Możemy zaopatrzyć się w drewniane klasyczne pudło Kamishibai, ale możemy też spróbować własnych sił i skonstruować je z używanych kartonów. Z głównej ściany wycinamy ramę, w której będziemy osadzać kolejne plansze, zgięcia z boków wyznaczą oparcie i rodzaj okiennic, które uchylą się wraz z początkiem spektaklu.
Karty z bloku będą planszami, na których narysujemy bądź namalujemy odpowiadającą scenerię. Używamy zatem kredek, pisaków, farb – wszystko co wybierzemy zależy od fantazji, chęci i umiejętności. Pamiętajmy o tekście, który musi znaleźć się z tyłu plansz – karty muszą być na tyle grube, by nie przebijał się przez nie tekst.
To bardzo wszechstronna forma ekspresji, łączy w sobie literaturę, teatr i sztuki plastyczne.

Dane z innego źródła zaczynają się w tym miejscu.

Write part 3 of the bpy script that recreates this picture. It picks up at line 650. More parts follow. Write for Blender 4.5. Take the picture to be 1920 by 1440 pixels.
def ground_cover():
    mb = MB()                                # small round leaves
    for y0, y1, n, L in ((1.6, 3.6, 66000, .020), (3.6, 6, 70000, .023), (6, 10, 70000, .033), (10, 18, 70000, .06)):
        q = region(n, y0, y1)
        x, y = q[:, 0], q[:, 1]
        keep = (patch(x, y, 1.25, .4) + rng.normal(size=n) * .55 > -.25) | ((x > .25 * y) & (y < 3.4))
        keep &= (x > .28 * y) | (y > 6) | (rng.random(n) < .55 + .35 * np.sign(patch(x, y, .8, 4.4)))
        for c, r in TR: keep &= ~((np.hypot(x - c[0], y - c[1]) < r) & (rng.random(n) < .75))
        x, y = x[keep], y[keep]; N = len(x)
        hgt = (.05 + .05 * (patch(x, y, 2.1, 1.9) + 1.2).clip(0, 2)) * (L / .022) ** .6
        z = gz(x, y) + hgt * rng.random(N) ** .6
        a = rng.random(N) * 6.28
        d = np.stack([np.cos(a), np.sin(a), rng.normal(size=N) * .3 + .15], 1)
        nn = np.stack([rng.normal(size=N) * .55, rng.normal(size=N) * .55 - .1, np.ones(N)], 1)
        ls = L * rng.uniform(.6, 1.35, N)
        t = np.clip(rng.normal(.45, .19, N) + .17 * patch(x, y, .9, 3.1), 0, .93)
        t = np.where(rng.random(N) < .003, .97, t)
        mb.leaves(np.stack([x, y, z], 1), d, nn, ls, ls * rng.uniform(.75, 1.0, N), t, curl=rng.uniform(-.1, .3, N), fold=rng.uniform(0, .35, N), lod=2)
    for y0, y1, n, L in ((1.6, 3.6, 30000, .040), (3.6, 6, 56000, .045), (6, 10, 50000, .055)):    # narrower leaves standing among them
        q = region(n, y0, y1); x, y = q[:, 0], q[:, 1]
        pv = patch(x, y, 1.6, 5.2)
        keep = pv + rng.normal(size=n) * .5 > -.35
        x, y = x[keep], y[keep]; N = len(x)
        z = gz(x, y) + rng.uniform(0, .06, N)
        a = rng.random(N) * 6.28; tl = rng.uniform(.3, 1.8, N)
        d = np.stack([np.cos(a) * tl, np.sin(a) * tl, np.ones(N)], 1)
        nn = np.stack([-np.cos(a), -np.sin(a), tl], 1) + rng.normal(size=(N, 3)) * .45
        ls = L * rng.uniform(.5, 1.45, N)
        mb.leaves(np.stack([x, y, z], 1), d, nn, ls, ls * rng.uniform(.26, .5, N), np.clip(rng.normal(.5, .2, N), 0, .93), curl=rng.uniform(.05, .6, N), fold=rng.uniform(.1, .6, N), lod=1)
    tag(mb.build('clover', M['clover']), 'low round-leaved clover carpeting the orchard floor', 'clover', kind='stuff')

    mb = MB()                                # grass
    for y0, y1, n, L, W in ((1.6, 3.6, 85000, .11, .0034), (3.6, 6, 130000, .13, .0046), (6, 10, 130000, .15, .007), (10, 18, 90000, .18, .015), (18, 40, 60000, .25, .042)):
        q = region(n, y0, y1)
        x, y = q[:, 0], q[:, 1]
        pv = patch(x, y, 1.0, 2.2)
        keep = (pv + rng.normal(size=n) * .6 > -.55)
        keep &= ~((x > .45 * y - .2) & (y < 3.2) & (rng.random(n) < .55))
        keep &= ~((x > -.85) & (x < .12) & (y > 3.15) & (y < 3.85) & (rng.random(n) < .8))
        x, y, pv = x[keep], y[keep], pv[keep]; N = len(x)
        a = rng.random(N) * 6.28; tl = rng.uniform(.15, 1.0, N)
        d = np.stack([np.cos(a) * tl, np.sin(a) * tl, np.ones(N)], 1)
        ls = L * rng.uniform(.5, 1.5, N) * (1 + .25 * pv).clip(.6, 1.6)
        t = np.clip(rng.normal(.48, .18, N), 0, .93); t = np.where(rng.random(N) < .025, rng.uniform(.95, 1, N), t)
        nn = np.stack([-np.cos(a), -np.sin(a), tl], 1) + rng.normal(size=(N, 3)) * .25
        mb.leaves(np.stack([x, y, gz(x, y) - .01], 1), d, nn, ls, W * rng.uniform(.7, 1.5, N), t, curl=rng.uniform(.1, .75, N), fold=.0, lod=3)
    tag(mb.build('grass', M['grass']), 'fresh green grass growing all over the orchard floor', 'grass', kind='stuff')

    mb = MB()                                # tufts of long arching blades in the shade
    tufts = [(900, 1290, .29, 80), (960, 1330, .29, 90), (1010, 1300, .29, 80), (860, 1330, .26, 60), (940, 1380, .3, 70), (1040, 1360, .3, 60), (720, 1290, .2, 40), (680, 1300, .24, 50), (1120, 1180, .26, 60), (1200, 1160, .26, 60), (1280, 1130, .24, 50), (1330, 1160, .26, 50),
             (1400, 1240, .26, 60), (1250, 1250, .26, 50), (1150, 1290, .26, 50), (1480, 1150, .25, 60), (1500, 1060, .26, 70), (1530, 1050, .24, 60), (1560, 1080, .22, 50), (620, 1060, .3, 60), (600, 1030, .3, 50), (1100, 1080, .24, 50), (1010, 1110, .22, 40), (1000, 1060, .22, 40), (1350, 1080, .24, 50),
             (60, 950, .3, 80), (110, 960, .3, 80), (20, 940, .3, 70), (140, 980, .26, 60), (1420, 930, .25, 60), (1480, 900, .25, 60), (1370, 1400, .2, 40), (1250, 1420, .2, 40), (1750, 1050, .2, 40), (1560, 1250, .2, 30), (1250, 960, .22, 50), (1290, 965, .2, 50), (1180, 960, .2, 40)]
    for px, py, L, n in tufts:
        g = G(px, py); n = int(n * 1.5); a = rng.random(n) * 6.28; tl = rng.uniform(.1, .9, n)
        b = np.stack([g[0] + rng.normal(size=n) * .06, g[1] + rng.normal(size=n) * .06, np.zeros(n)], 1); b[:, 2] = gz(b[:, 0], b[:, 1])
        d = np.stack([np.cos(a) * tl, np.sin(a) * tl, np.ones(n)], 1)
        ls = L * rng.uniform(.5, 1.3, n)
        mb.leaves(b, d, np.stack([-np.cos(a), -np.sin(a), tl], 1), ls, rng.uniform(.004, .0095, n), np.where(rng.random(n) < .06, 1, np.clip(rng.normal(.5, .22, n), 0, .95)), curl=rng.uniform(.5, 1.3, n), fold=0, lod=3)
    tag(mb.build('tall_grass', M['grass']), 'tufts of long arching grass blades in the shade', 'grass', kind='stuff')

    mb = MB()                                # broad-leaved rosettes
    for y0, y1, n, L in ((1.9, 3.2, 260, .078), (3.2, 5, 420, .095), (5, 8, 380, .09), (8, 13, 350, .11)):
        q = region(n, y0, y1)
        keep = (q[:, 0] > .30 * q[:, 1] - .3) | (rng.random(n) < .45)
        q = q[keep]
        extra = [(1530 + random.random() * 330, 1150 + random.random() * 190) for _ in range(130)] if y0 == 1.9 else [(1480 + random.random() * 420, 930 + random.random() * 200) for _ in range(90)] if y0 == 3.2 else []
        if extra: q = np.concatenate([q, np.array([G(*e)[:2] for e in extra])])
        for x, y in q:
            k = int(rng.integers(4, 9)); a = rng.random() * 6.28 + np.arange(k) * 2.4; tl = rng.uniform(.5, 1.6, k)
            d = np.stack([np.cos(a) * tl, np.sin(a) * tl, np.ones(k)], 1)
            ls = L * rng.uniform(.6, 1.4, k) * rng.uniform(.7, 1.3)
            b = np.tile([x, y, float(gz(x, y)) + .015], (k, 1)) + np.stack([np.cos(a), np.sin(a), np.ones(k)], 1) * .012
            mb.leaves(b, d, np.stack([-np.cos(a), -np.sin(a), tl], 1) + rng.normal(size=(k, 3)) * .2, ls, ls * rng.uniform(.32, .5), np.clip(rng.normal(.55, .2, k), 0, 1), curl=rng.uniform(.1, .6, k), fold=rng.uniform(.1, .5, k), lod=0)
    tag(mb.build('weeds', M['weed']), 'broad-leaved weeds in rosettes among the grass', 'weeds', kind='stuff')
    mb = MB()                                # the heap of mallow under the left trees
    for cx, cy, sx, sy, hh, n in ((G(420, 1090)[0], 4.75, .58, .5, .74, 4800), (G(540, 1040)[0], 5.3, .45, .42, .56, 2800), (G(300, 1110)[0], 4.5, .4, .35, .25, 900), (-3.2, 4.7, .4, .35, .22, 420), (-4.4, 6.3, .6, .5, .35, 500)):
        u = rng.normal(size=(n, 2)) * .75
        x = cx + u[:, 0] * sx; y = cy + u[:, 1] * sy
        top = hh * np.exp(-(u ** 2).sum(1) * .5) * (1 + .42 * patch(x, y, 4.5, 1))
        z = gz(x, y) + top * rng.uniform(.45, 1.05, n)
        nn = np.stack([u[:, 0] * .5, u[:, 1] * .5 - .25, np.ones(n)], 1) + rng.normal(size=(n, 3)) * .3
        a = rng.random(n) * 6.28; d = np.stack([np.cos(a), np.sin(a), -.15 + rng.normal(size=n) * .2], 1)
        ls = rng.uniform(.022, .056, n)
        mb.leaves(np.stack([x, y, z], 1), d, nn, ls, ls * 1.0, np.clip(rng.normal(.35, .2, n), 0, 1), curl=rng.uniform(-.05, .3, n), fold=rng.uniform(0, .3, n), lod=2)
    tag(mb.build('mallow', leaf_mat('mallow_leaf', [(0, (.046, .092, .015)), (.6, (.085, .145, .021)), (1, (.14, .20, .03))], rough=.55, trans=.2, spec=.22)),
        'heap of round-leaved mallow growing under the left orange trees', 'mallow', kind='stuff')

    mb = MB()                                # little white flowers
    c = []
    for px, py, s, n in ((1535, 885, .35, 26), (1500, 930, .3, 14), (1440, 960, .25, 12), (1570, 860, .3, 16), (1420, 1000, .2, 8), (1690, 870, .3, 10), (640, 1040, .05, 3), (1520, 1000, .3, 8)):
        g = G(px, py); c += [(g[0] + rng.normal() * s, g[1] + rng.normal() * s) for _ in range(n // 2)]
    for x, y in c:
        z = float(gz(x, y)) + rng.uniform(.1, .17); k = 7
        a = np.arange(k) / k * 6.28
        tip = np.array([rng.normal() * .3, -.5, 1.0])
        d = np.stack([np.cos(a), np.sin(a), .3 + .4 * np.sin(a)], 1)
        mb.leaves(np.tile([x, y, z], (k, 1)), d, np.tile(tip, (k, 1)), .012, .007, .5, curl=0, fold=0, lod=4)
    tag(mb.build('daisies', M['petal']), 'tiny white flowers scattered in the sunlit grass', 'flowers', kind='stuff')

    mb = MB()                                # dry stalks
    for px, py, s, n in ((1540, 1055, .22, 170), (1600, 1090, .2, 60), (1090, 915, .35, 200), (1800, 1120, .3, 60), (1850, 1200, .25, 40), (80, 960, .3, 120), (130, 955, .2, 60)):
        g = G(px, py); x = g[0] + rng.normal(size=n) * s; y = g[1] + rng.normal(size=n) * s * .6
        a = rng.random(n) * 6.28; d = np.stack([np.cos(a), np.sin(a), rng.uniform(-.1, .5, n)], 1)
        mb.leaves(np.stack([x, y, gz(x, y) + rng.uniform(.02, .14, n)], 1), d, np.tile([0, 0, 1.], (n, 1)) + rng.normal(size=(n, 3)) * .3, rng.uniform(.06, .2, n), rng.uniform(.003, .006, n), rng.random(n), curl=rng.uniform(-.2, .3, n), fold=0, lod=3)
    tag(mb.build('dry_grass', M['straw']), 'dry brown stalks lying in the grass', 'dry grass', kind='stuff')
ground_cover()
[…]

A wszystko po to, by opowiedzieć ciekawą historię, która na długo pozostanie z nami. Słowa narratora ożywiają ilustracje z plansz, a opowieść nabiera realiów z kolejnych kart. Obie warstwy składają się na opowieść, którą przeżywa się w zupełnie nowy sposób.
Pamiętajmy, że Kamishibai możemy przedstawić w domu, klasie albo – zgodnie ze źródłem – w plenerze, przyczepiając wcześniej teatrzyk do bagażnika na rowerze. Nie zapomnijmy też o cukierkach i dwóch kijach, którymi obwieścimy spektakl Kamishibai.